WHAT TO DO: Give back exactly the lines from the start of the listing to the line containing "S = bpy.context.scene", inclusive, and nothing beyond them.

********

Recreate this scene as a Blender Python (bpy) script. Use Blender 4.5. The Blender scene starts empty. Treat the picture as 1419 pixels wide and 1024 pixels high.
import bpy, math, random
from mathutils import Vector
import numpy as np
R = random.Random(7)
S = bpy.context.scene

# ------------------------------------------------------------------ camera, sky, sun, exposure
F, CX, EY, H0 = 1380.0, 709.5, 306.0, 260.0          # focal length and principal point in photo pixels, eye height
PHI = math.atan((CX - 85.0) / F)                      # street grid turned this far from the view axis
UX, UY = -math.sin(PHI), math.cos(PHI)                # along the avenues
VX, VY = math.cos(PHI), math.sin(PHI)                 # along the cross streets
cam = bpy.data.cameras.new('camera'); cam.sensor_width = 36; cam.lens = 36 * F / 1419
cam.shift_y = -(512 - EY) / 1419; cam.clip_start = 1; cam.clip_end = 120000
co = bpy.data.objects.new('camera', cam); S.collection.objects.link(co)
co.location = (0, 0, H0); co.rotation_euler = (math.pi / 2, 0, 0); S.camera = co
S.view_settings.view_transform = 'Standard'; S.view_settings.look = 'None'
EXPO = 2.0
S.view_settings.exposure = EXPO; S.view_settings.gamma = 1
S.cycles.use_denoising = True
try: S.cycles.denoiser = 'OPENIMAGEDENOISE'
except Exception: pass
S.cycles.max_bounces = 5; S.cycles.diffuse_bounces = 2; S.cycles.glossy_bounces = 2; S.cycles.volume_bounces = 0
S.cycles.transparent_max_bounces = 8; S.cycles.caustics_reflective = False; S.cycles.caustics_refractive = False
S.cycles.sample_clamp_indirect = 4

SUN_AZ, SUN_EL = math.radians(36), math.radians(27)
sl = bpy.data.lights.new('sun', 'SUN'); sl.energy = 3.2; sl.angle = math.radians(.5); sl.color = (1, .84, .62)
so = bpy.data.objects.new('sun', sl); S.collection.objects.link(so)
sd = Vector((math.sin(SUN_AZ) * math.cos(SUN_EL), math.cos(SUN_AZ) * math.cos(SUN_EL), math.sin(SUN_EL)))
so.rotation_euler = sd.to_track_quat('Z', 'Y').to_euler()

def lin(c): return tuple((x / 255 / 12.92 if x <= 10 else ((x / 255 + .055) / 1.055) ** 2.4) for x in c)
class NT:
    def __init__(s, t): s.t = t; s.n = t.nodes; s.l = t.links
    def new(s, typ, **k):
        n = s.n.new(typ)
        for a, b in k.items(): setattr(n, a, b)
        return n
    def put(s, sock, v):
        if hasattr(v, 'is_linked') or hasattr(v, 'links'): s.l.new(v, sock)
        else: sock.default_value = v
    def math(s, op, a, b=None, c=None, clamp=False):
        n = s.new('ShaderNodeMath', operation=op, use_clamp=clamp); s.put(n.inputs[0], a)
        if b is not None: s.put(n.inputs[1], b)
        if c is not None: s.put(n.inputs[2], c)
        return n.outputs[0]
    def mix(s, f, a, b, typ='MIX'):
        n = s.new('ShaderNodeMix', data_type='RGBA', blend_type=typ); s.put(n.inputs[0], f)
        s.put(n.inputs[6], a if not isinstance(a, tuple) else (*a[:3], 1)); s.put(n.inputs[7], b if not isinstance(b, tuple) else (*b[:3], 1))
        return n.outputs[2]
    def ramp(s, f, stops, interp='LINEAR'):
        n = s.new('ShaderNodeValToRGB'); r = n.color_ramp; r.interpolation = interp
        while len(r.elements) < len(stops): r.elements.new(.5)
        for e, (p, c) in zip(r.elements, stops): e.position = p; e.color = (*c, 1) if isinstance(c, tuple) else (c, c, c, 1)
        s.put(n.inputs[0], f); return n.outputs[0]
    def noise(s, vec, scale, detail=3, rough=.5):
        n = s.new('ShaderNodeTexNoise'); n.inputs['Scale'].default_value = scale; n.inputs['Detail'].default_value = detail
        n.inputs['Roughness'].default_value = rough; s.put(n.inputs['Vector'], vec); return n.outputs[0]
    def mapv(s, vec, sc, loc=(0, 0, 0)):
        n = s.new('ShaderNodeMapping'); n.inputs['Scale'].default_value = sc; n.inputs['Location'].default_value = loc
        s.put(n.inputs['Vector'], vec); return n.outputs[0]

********

FULL SOLUTION:
Recreate this scene as a Blender Python (bpy) script. Use Blender 4.5. The Blender scene starts empty. Treat the picture as 1419 pixels wide and 1024 pixels high.
import bpy, math, random
from mathutils import Vector
import numpy as np
R = random.Random(7)
S = bpy.context.scene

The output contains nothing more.